The significance of the Ghann River valley deposits to the overall story of events in the western Mournes is covered in the Western Mourne Complex overview (Key Site 450).
In the closing stages of Ireland's last great glaciation, the Midlandian, the ice that formerly extended from the central Mournes into the adjacent southern lowlands was rapidly melting. The glacial front retreated and eventually decaying mountain glaciers were all that remained of the great ice sheet.
The glacier in the Ghann valley was one of these. Short-term climatic variations meant that mini ice ages periodically checked the glacial retreat up the valleys. When this happened, the snout of the glacier appeared to stand still for a time because its rate of flow was matched by its rate of melting. Muds, sands, gravels and boulders, carried on and in the ice or dragged below it, were released at these times to form heaps—moraines—banked against the glacial snout. These arcuate mounds mark such events and the pronounced feature at the entrance to the Ghann valley (west of Thunders Hill) that curves north-west across the neighbouring Moygannon River is a clear example.

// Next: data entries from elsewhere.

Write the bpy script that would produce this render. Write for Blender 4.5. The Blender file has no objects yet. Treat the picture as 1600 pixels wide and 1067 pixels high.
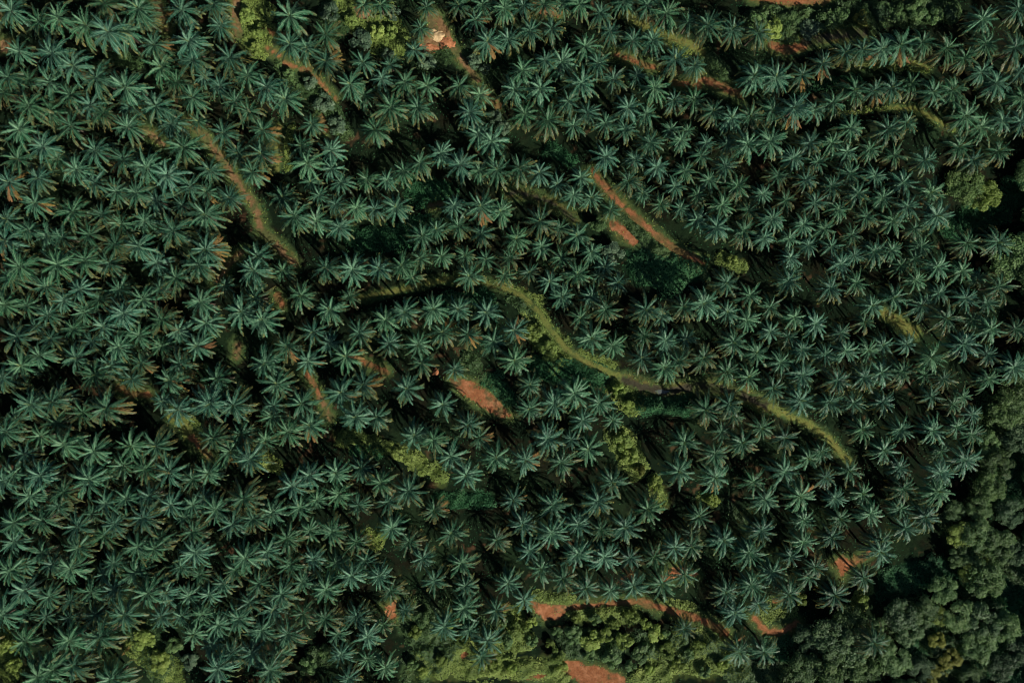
"""Oil-palm plantation seen from straight above: contour rows of palms, earth tracks, shrubs and a strip of forest."""
import bpy, math, random
import numpy as np

R0 = np.random.default_rng(7)
random.seed(7)
S = bpy.context.scene
COL = S.collection

# ------------------------------------------------------------------ survey data (photo pixels, 1600 x 1067)
PALMS = """
16,16 60,33 90,28 129,38 162,8 212,8 228,30 282,17 332,8 452,28 566,8 594,8 666,10 716,8 740,32 754,6 788,12 818,8 850,6 878,6 906,6 938,20 976,2
1012,8 1041,20 1075,34 1536,30 1592,14 164,52 197,52 238,69 294,65 343,40 448,66 482,74 507,53 648,76 658,46 760,62 794,61 828,48 862,44 914,72 954,48
989,62 1020,62 1111,40 1145,46 1180,51 1350,76 1376,74 1410,72 1444,70 1476,74 1542,68 1588,74 28,80 79,84 114,102 249,105 300,94 358,90 386,118
510,93 566,98 610,100 816,110 852,94 878,96 934,98 996,118 1053,94 1087,104 1210,116 1254,116 1288,98 1320,84 1508,90 1535,112 1594,112 4,144 10,120
43,124 76,128 108,148 148,120 196,128 276,128 298,154 318,120 342,134 366,158 416,136 444,156 546,128 568,148 596,122 632,128 669,133 714,132 750,148
804,140 844,138 888,158 908,130 958,124 1023,138 1054,156 1084,158 1179,120 1334,146 1364,140 1398,138 1426,132 1456,140 1488,144 1558,130 1598,152
44,166 78,172 109,195 140,164 160,176 198,198 202,166 241,165 268,192 312,186 386,174 484,194 610,168 652,168 734,176 819,178 856,188 896,196 918,176
946,192 982,168 1010,178 1114,174 1142,186 1172,178 1208,172 1242,172 1274,172 1302,160 1416,190 1508,176 1534,198 1568,188 1596,190 28,202 66,229
148,235 285,225 348,208 373,239 406,206 474,225 517,235 586,206 689,239 748,210 768,221 976,202 1016,223 1048,202 1064,219 1074,204 1104,223 1136,225
1168,225 1204,221 1266,223 1300,223 1324,237 1330,200 1360,233 1388,202 1498,231 1564,237 22,247 59,277 88,247 118,265 192,249 228,261 260,273 329,265
393,271 406,241 476,255 517,263 630,267 656,255 718,257 749,267 778,267 812,265 844,271 908,277 946,245 992,249 1026,261 1070,267 1096,243 1134,259
1216,275 1240,247 1278,253 1328,271 1368,275 1398,243 1444,251 1526,251 12,283 54,315 146,285 180,299 212,301 244,313 296,291 323,301 359,309 440,309
484,285 498,305 523,319 532,285 573,281 604,281 872,285 896,305 924,305 981,281 1008,301 1033,313 1055,291 1090,305 1108,281 1152,291 1192,303
1228,313 1260,281 1274,317 1300,291 1340,303 1380,309 1412,285 1452,297 8,343 112,331 158,335 188,349 224,345 284,321 318,337 462,335 494,345 530,355
556,325 586,325 618,325 709,321 716,353 749,321 782,325 844,345 874,357 956,327 1064,325 1090,343 1120,355 1128,321 1170,329 1208,341 1256,351
1290,357 1312,327 1354,339 1396,345 1420,323 1430,357 1462,333 10,373 40,361 74,369 96,371 138,367 178,381 216,385 270,361 318,385 406,399 656,371
680,361 693,397 724,399 752,365 808,373 846,385 900,371 922,393 1162,361 1194,371 1234,373 1264,383 1300,385 1332,367 1336,399 1366,393 1394,391
1440,385 1512,379 1560,375 16,434 30,417 88,413 132,407 170,411 244,411 274,434 310,413 394,423 440,421 514,423 550,421 590,421 628,419 644,430
658,401 734,430 758,405 788,430 796,403 828,421 876,403 902,430 936,430 946,415 1232,439 1236,403 1240,423 1314,413 1408,415 1430,405 1432,438
1466,417 1504,423 1530,434 6,476 40,478 70,448 98,470 124,452 154,468 186,452 222,468 249,450 312,472 350,448 400,464 468,461 545,463 860,440 878,464
924,464 964,444 1098,476 1133,440 1172,462 1298,450 1338,442 1364,478 1398,464 1440,478 1468,458 1510,466 1542,474 1562,448 54,510 74,492 114,514
130,488 160,510 192,490 252,500 278,516 318,506 374,488 410,502 490,516 512,484 602,500 634,486 674,486 717,484 760,490 808,512 906,496 946,484
1006,484 1034,494 1072,482 1138,488 1168,500 1204,480 1204,518 1242,496 1274,506 1350,506 1478,496 1520,500 1550,514 1588,514 26,526 62,556 76,530
118,558 142,534 184,542 216,524 252,540 308,540 446,540 514,536 542,558 561,520 608,536 652,538 690,524 730,526 770,534 802,556 926,526 958,540
1006,524 1040,532 1074,528 1098,556 1144,534 1182,552 1232,526 1254,546 1290,554 1314,520 1322,548 1360,544 1380,538 1416,538 1456,558 1506,538
1544,554 4,590 30,569 146,588 172,570 206,594 218,564 266,596 280,568 344,592 414,570 430,598 483,562 660,570 710,580 1000,560 1037,578 1064,566
1136,578 1170,590 1220,566 1254,586 1310,594 1350,590 1378,582 1410,580 1446,586 1476,592 1546,592 1586,574 46,630 80,626 96,618 166,632 250,628
324,630 364,626 426,634 470,630 530,616 572,600 634,606 694,634 826,602 826,636 866,630 898,614 936,630 1104,636 1138,634 1204,608 1246,622 1294,632
1334,630 1380,628 1456,620 1490,632 1506,620 8,675 24,657 88,661 128,645 280,645 336,677 379,677 424,651 450,675 486,665 554,651 586,653 726,661
910,657 958,657 1128,675 1146,651 1192,665 1344,671 1408,671 1458,673 1496,667 1520,647 1520,679 36,709 62,681 100,695 145,705 208,693 244,695 356,705
390,717 414,687 648,681 677,687 704,713 748,685 772,717 818,717 856,685 892,687 924,703 1074,689 1118,709 1160,693 1232,687 1266,715 1284,705 1384,699
1472,705 1508,719 4,751 20,741 62,743 138,749 170,743 192,727 226,733 262,737 300,749 324,735 456,759 482,743 524,735 566,735 596,755 726,743 876,723
956,753 1056,737 1114,741 1178,753 1226,737 1290,745 1328,735 1406,731 1470,739 46,775 90,791 98,769 164,787 196,779 232,775 266,789 300,789 318,777
336,797 380,779 468,793 494,781 528,773 560,789 606,785 638,767 676,797 800,781 864,789 934,783 1016,793 1196,781 1248,771 1306,779 1344,771 1408,795
1412,763 1466,773 20,817 64,813 120,823 142,803 162,837 178,819 222,809 286,809 300,831 362,819 394,811 424,801 484,829 518,831 612,825 704,837
816,817 862,833 904,819 940,827 978,825 1080,835 1092,807 1190,829 1256,813 1298,839 1310,809 1360,803 1416,825 1448,807 20,847 64,864 121,856 214,854
240,858 250,843 304,864 382,872 417,862 448,841 489,874 556,847 570,876 638,847 660,872 776,841 827,860 902,866 944,870 984,872 1022,868 1055,858
1083,856 1128,849 1170,864 1236,870 1256,847 1369,864 1378,845 14,892 38,882 80,882 109,888 161,898 177,880 210,894 282,886 310,898 349,912 368,890
404,912 453,882 471,910 526,880 548,900 592,900 678,908 721,880 727,916 795,910 846,888 880,904 916,914 990,916 1033,912 1067,904 1174,914 1206,894
1262,906 1274,882 1349,900 36,923 75,933 109,939 141,925 177,921 230,927 258,927 294,931 326,929 389,941 427,953 439,929 473,959 509,921 610,923
632,953 725,951 773,955 815,935 954,923 1131,925 1184,943 1234,931 1306,931 4,961 40,961 71,963 107,965 149,961 157,999 191,961 250,963 282,963
302,993 314,961 340,977 372,967 409,985 449,991 507,967 526,991 556,963 574,995 598,977 694,979 733,985 1073,983 1151,961 38,1003 107,1001 332,1007
362,1021 393,1021 435,1023 532,1023 574,1031 753,1025 761,1001 1155,1019 1198,1015 1367,1005 58,1058 81,1047 113,1041 173,1062 340,1045 421,1047
544,1060 602,1043
"""
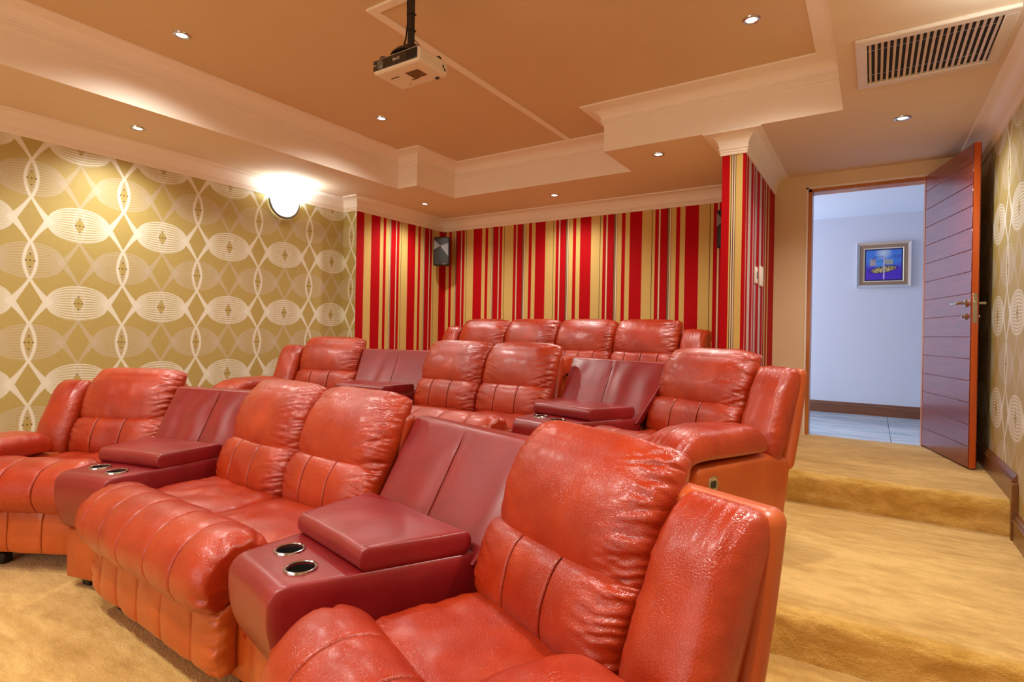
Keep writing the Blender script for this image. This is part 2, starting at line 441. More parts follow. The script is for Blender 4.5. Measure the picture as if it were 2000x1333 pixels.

A pair of channels cut in loose debris by meltwater flowing below the ice show as a wandering ridge, up to 10m high, that extends from below the moraine, up the valley, to a point about 500m below Drumreagh Upper. The death throes of the glacier are reflected in the benches of boulder clay that trend north-west/south-east on the western side of the upper valley, cutting north along the steep eastern flank of Slieve Roe. There are broader, equivalent benches on the eastern side of the valley, on the gentler slopes of Slieve Roosley.